Muita gente já comentou, sei muito bem, mas
não posso me conter diante do discurso boçal pronunciado pelo senador Reditario
Cassol (PP-RO) propondo que se aplique o chicote aos presidiários brasileiros
que não trabalhem por serem “vagabundos” e “sem-vergonhas”.
Algumas observações, além da óbvia
constatação de que esse senhor não tem ideia de algo valorizado desde as
revoluções Americana e Francesa, no século XVIII, os direitos humanos:
1. O
senador ignora parte crucial da Constituição
Este senhor de nome espantoso mostrou com seu
discurso não ter condições mínimas de ocupar uma cadeira no Senado da República
– posto que ganhou de presente do filho, senador e ex-governador Ivo Cassol
(PP-RO), que, lançando mão de brecha na legislação eleitoral, recorreu à
prática imoral de escolher o pai como seu suplente.
Seja como for, é senador em exercício, e sua
fala atesta que sequer leu a Constituição, inclusive a parte crucial que, no
Título II, trata “Dos Direitos e Garantias Fundamentais”: ali, o artigo 5º,
item XLVI, letra “e”, veda expressamente penas “cruéis”.
O artigo 5º é cláusula pétrea da Constituição
e, portanto, não pode ser alterado, como qualquer frequentador do começo do
primeiro grau no país deveria saber, ainda mais um senador.
2. O
senador manifesta total ignorância da situação dos presídios
Para os presidiários, longe do que imagina o
senador, a possibilidade de trabalhar seria uma bênção.

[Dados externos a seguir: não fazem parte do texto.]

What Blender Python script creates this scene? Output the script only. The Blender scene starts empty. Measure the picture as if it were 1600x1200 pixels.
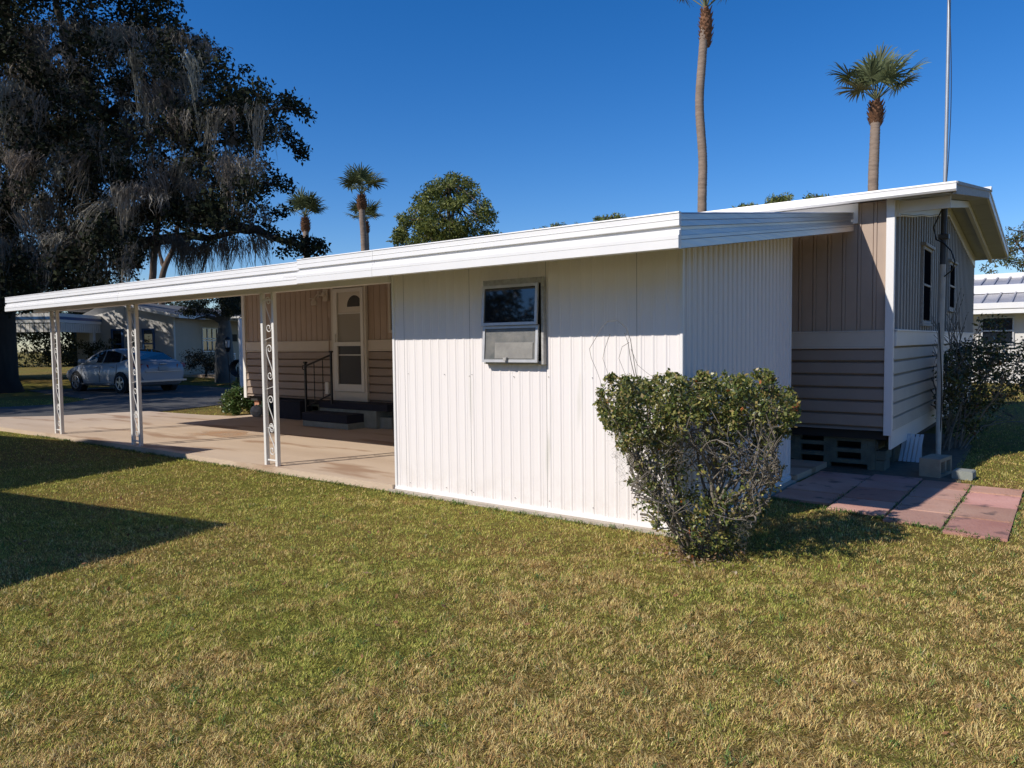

Como a esmagadora maioria das penitenciárias
não dispõem de qualquer instalação que permita aos presos trabalharem, centenas
milhares de sentenciados “neste país” apenas apodrece em prisões quase sempre
péssimas, amontoados em celas, sem nada para fazer o dia todo, seja trabalho,
estudo, esporte ou lazer, por anos ou mesmo décadas a fio – forma especialmente
diabólica de infernizar e embrutecer um ser humano.
Poder trabalhar costuma, diferentemente do
que imagina o senador, uma reivindicação de presos, porque isso, entre outras
vantagens: 1) permite ao preso aprender uma promissão; 2) propicia uma pequena
renda a sua família; 3) permite ao detento a diminuição da pena – conforme o
caso, a cada tantos dias de trabalho subtrai-se um dia de cadeia; 4) ajuda, por
meio do estímulo que o trabalo representa, a afastar o presidiário de
atividades ilegais na prisão.
3.
Suplicy fez um aparte correto, mas se esqueceu da “Revolta da Chibata”

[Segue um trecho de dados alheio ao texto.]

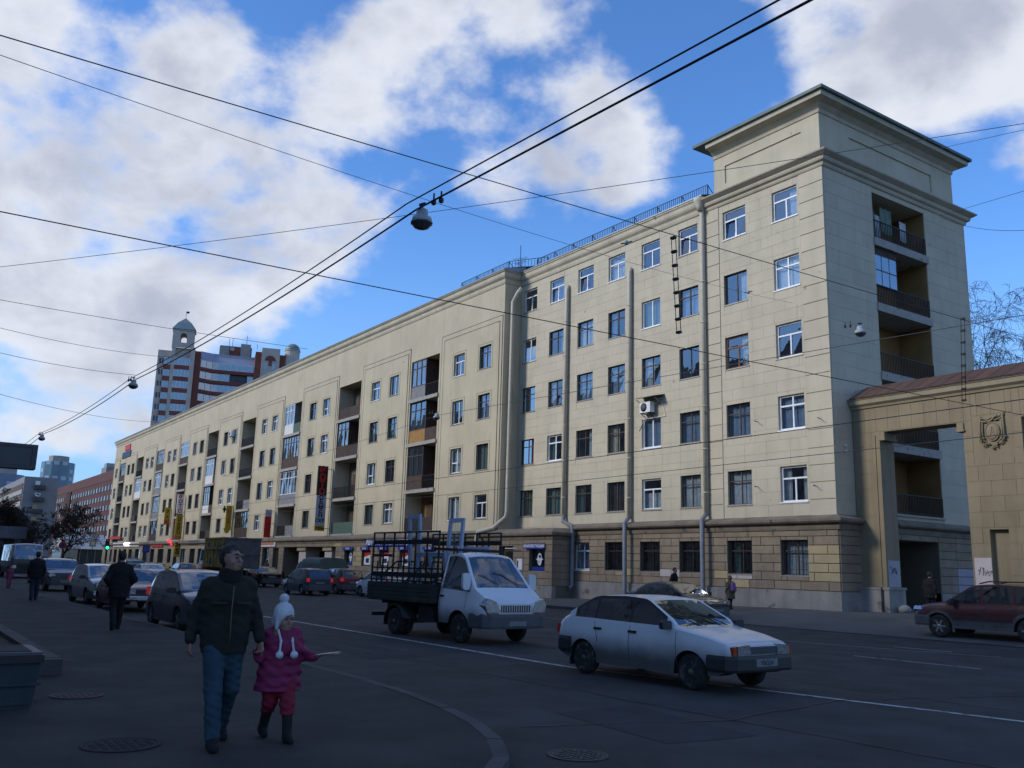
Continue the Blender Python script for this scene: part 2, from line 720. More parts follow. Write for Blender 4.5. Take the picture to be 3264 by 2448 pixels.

O senador Eduardo Suplicy (PT-SP), muito
corretamente, observou em aparte a Cassol que isso faria retroagir o país “à
Idade Média”. Mas se esqueceu o nobre senador de que foi preciso a cruenta
Revolta da Chibata (1910), liderara por um marinheiro, João Cândido, para que a
Marinha do Brasil acabasse eliminando os cartigos corporais então vigentes como
parte de seu código disciplinar e que incluía, justamente, como diz o nome da
rebelião, chibatadas.
4. O
discurso mostra o despreparo dos senadores-parentes e envergonha o país
O discurso do suplente de Ivo Cassol pela
única e exclusiva razão de que é seu pai, que está repercutindo no exterior e
envergonhando o país, mostra o grau de despreparo dos suplentes de senador
escolhidos pela atual forma – legal, mas obscena.